County narrows pre‑employment verification, adds randomized checks; board approves policy change 4‑1
Loading...
Summary
Maricopa County changed its HR policy to make employment‑history verification optional while retaining criminal background checks; the board approved a 2% randomized audit of employment verifications and staff said criminal checks remain mandatory.
The Maricopa County Board of Supervisors approved a change to the county’s pre‑employment background policy that makes employer‑history verification optional while preserving mandatory criminal‑record checks. The measure passed on a 4‑1 vote.
Human Resources Director Emily Parrish told the board the proposal removes a routine, full employment‑history verification for every hire and instead makes that verification optional at departments’ request. Parrish said the county will retain the criminal component of background checks — including Social Security validation, state and federal criminal checks and sex‑offender registry checks — for all candidates. "This does not touch the criminal component of the background check," Parrish said.

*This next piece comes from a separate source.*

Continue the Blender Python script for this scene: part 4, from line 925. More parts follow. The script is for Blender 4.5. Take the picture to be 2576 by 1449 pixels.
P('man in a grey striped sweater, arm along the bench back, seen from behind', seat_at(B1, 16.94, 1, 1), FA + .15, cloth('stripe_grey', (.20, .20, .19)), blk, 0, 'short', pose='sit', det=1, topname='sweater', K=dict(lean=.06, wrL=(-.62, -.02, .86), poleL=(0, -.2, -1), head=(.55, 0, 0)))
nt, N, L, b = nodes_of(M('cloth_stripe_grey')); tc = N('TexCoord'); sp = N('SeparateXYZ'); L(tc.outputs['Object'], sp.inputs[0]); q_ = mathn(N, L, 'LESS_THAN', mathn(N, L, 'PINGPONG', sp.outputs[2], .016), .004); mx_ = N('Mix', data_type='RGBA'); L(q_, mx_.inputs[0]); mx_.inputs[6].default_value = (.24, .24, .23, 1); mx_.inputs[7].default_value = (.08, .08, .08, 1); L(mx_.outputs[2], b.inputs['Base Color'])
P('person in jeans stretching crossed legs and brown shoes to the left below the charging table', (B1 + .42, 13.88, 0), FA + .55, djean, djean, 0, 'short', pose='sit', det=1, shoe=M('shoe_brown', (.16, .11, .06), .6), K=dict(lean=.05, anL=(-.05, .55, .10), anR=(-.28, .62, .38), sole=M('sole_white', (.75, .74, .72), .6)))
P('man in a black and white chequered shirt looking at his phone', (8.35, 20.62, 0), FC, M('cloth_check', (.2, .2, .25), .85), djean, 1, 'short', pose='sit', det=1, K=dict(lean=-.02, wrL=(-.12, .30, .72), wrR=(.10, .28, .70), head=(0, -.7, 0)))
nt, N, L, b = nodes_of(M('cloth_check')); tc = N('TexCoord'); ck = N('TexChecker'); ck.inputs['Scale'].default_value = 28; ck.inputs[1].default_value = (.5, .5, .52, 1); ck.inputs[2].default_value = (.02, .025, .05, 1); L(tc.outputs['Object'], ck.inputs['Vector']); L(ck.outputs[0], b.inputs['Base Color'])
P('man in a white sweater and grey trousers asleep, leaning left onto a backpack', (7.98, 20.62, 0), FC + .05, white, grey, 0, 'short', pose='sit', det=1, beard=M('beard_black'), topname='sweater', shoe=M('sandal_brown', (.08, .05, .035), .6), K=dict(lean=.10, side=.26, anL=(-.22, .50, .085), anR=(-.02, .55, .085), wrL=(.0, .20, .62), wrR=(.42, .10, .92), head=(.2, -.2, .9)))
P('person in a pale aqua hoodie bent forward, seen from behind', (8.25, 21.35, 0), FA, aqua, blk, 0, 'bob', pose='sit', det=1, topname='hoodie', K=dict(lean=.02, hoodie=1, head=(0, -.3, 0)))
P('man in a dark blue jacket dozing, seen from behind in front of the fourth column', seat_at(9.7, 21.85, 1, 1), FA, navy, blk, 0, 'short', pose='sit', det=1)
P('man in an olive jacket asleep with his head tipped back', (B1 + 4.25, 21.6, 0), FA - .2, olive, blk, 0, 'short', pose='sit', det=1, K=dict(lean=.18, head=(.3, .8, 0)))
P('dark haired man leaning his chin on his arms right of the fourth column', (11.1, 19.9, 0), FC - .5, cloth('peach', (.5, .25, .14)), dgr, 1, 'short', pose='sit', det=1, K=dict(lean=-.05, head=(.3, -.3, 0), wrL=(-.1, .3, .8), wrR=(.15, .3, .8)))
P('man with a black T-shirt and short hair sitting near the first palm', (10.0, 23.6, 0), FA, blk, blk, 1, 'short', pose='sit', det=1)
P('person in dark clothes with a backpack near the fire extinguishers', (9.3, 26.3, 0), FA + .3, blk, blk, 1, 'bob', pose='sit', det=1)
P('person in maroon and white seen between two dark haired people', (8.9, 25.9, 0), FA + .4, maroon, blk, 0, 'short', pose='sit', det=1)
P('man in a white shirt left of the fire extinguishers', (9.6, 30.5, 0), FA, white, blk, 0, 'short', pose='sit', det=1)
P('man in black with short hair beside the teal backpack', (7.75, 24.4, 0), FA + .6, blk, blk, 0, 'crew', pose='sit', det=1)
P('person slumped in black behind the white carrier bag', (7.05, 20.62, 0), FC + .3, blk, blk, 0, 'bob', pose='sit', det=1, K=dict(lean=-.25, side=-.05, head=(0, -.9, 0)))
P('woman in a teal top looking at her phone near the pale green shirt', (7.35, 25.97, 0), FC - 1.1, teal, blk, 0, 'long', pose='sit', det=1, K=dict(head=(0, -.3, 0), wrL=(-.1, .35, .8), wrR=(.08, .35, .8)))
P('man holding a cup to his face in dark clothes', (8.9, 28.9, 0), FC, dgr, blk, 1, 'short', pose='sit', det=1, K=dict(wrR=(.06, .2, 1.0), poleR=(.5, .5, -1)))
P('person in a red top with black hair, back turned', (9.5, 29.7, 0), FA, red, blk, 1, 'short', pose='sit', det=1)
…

Staff said the policy change responds to rising costs and operational bottlenecks in verifying employment for a high volume of applicants, and that a small number of false claims had been found under the prior practice. To address accuracy and deterrence concerns, the HR office proposed and the board adopted a requirement to perform a randomized audit of at least 2 percent of hires: HR will randomly verify the employment history on about one in 50 hires to confirm accuracy.
Supervisors questioned operational details and equity. Supervisor Gallardo and others pressed for clarity on implementation and whether the random audit would be applied fairly across job‑levels; Parrish said the central HR office will manage the checks for all departments and the 2% threshold will be implemented by sampling approximately every 50th hire from the prior year baseline. "We will be doing that about 40 checks," Parrish said, referencing the roughly 2,000 hires in the prior year that form the randomization baseline.
Supporters of the change said the random audit and retained criminal checks balance hiring speed and public safety; critics said the move could reduce verification for entry‑level hires and urged close monitoring to prevent fraud. The measure passed 4‑1. The board directed HR to operationalize the randomized audit and consult with the county attorney’s office about privacy and compliance details.
Why it matters: The county’s change shifts some verification cost and burden away from routine checks of employment history while keeping criminal and identity checks mandatory. The randomized audit is intended to deter falsified resumes while allowing faster onboarding for large hiring volumes.